Ogni tanto con Vasco ne parliamo. Il fatto che io abbia sempre avuto nei weekend un gruppo che ti permette nei piccoli club di avere un rapporto diretto con il pubblico, qualcosa che da casa o anche andando a vedere i concerti grossi non comprendi, conta. Anche se posso suonare un po' indelicato, spesso ho usato le produzioni e i progetti minori - nel senso della fama, eh, i pezzi sono artisticamente validissimi e scritti da cantautori con tanto talento - come tester per sviluppare cose che ho poi riportato da Vasco. Ho cercato di capire se funzionassero innanzitutto lì. Esempio specifico: la coda di ramare l'amore nel disco sfuma. Poi coi Noisebreakers abbiamo iniziato a suonare dal vivo Freebird dei Lynyrd Skynyrd con la sua coda infinita ed era sempre il momento del concerto più sentito dal pubblico. Allora mi son detto "vediamo cosa succede se applico la stessa cosa a ramare l'amore" ed è stato un successo incredibile. Ma se non avessi avuto modo di tastare la reazione istintiva del pubblico con Freebird non mi sarebbe venuto in mente. Quella cavalcata finale trascina. C'è un po' di circoì Sì. Un po' di estetica? Pure, ma di gran gusto con le chitarre che si intrecciano.
Quanto pensate alla location nel preparare gli arrangiamenti per il tour? Ragionate anche sulle arene che verranno toccate dalle diverse date?
Non facciamo ragionamenti così specifici sui diversi stadi.
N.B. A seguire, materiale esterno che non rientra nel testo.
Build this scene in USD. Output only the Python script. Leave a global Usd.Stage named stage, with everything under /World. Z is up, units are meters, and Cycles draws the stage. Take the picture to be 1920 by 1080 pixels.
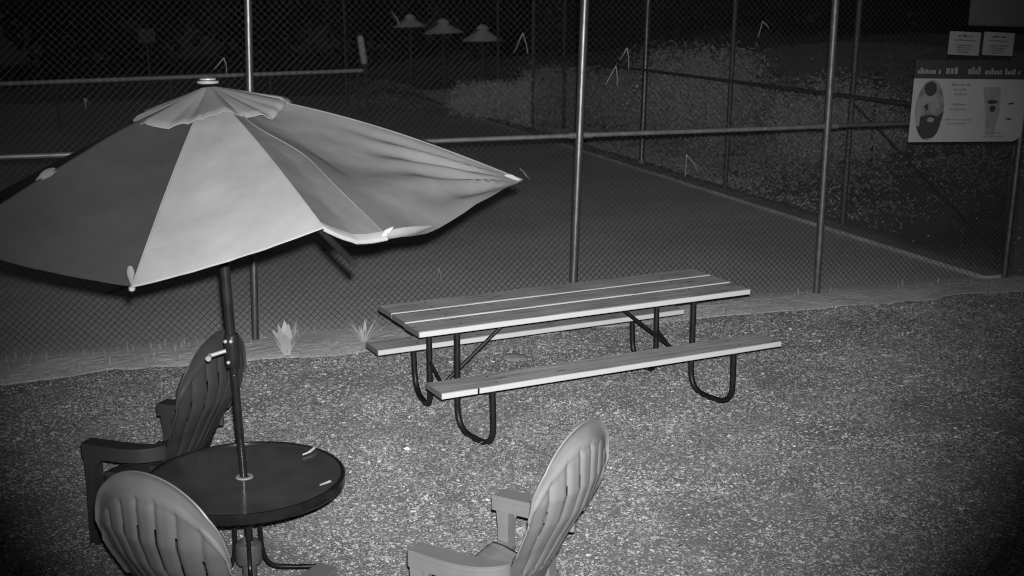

Sicuramente c'è un attenzione sulle frequenze e sulle peculiarità che uno stadio ha, in generale, da un punto di vista acustico rispetto a un parco. Ma non sono discorsi che coinvolgono la pre-produzione. L'importante è che tutto sia pura arena rock, il genere che i Queen erano bravissimi a fare. Quindi molto appariscente sia da un punto di vista estetico e visivo, che da quel lo del le specifiche scelte musicali. Un'altra strada può essere quella dei Pink Floyd, ma ci vogliono dei contenuti da ogni punto di vista, testuale, audio, video, pazzeschi. Altrimenti capita di vedere situazioni sbilanciate, con produzioni live di altissima qualità, ma una produzione musicale alla base e dei contenuti in generale un po' deboli, sole, cuore, amore, ecc. Quando fai rock, e qui torno a casa mia, negli stadi devi fare quel rock lì, devi far divertire la gente, farla urlare. Ma lo puoi fare solo se sei Vasco Rossi, perché c'hai il pezzo malinconico e quello che esplode, magari di denuncia. E quanti nel mainstream in Italia hanno in scaletta una "C'è chi dice no" o "Gli spari sopra"?